▸ **TASK DIRECTIONS**
Gather every line from the entries below that includes "picture".
***
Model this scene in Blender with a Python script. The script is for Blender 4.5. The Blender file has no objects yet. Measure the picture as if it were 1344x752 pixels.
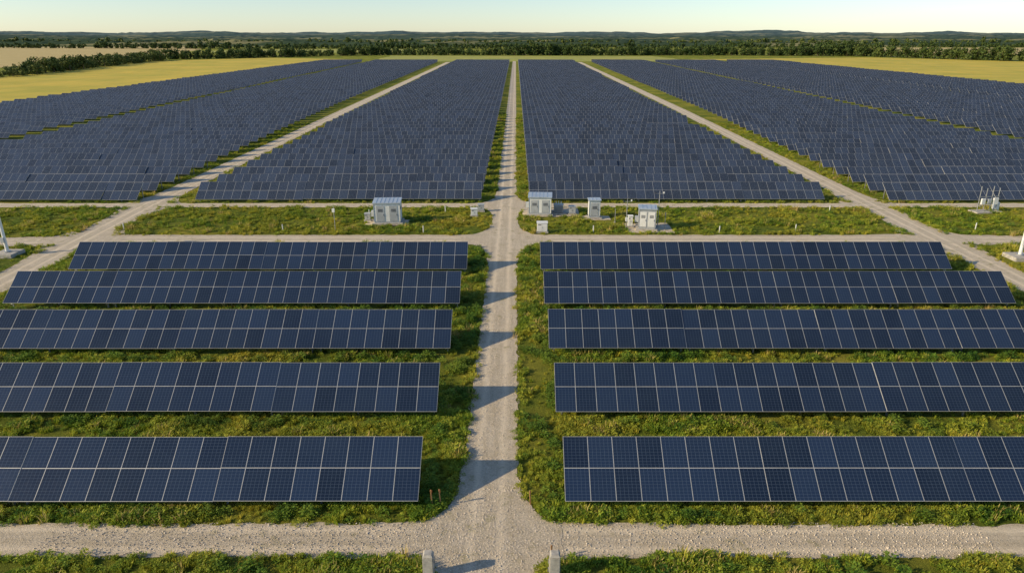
import bpy, math, random
import numpy as np
from mathutils import Vector, noise
random.seed(7); rng=np.random.default_rng(7)
sc=bpy.context.scene
sc.view_settings.view_transform='Standard'
sc.view_settings.look='None'
sc.view_settings.exposure=0
R=math.radians
def link(o): sc.collection.objects.link(o); return o

# ---------------- materials ----------------
class NT:
    def __init__(s,name):
        s.m=bpy.data.materials.new(name); s.m.use_nodes=True
        s.t=s.m.node_tree; s.n=s.t.nodes; s.l=s.t.links
        s.b=s.n['Principled BSDF']; s.out=s.n['Material Output']
        s.b.inputs['Roughness'].default_value=.8
    def N(s,t,**k):
        x=s.n.new(t)
        for a,v in k.items(): setattr(x,a,v)
        return x
    def L(s,a,b): s.l.new(a,b)
    def put(s,sock,v):
        if hasattr(v,'is_output') or hasattr(v,'links'): s.L(v,sock)
        else: sock.default_value=v
    def math(s,op,a,b=None,c=None,clamp=False):
        x=s.N('ShaderNodeMath',operation=op); x.use_clamp=clamp
        s.put(x.inputs[0],a)
        if b is not None: s.put(x.inputs[1],b)
        if c is not None: s.put(x.inputs[2],c)
        return x.outputs[0]
    def noise(s,scale,detail=4,rough=.6,vec=None,dist=0):
        x=s.N('ShaderNodeTexNoise'); x.inputs['Scale'].default_value=scale
        x.inputs['Detail'].default_value=detail; x.inputs['Roughness'].default_value=rough
        x.inputs['Distortion'].default_value=dist
        s.L(vec if vec is not None else s.pos(),x.inputs['Vector'])
        return x.outputs['Fac']
    def pos(s):
        if not hasattr(s,'_p'): s._p=s.N('ShaderNodeNewGeometry').outputs['Position']
        return s._p
    def ramp(s,fac,stops):
        x=s.N('ShaderNodeValToRGB'); e=x.color_ramp.elements
        while len(e)<len(stops): e.new(.5)
        for i,(p,c) in enumerate(stops):
            e[i].position=p; e[i].color=(c[0],c[1],c[2],1) if not isinstance(c,(int,float)) else (c,c,c,1)
        s.L(fac,x.inputs[0]); return x.outputs[0]
    def mix(s,f,a,b,mode='MIX'):
        x=s.N('ShaderNodeMix',data_type='RGBA',blend_type=mode)
        s.put(x.inputs[0],f)
        for sock,v in ((x.inputs[6],a),(x.inputs[7],b)):
            if isinstance(v,tuple): sock.default_value=(*v,1)
            else: s.L(v,sock)
        return x.outputs[2]
    def bump(s,h,strength=.5,dist=.05):
        x=s.N('ShaderNodeBump'); x.inputs['Strength'].default_value=strength
        x.inputs['Distance'].default_value=dist
        s.L(h,x.inputs['Height']); s.L(x.outputs[0],s.b.inputs['Normal'])
    def col(s,c):
        if isinstance(c,tuple): s.b.inputs['Base Color'].default_value=(*c,1)
        else: s.L(c,s.b.inputs['Base Color'])

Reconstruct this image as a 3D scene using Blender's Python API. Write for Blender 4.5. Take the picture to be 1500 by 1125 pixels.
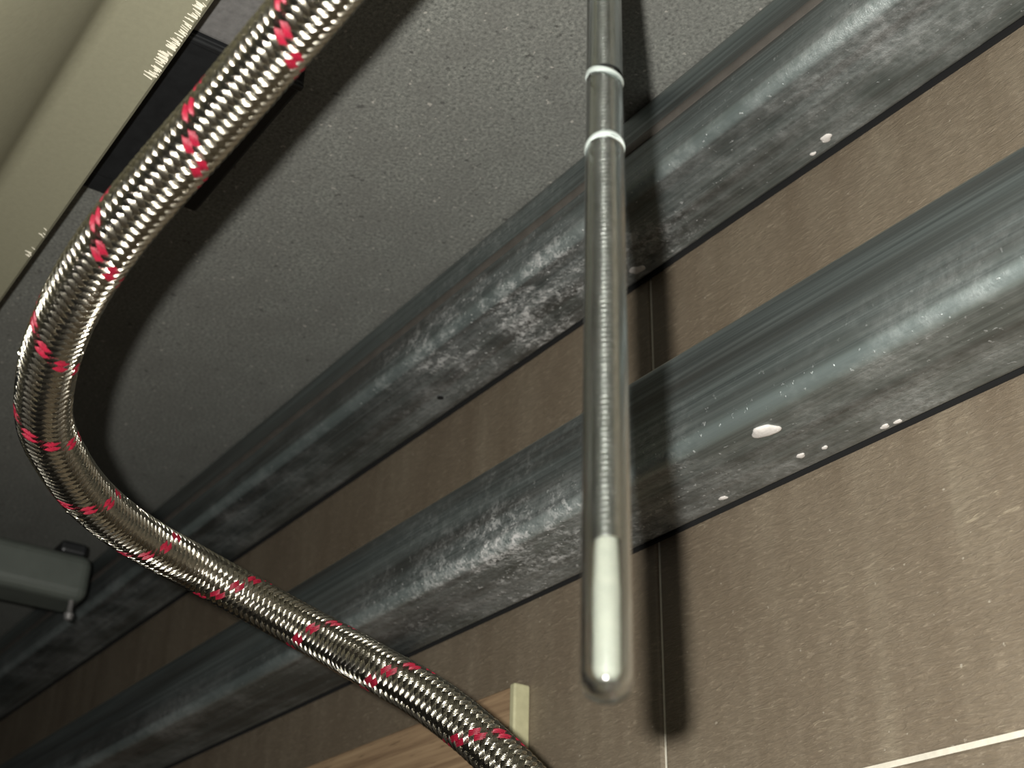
***
▸ **SOLUTION TO THE EXERCISE**
Model this scene in Blender with a Python script. The script is for Blender 4.5. The Blender file has no objects yet. Measure the picture as if it were 1344x752 pixels.
Reconstruct this image as a 3D scene using Blender's Python API. Write for Blender 4.5. Take the picture to be 1500 by 1125 pixels.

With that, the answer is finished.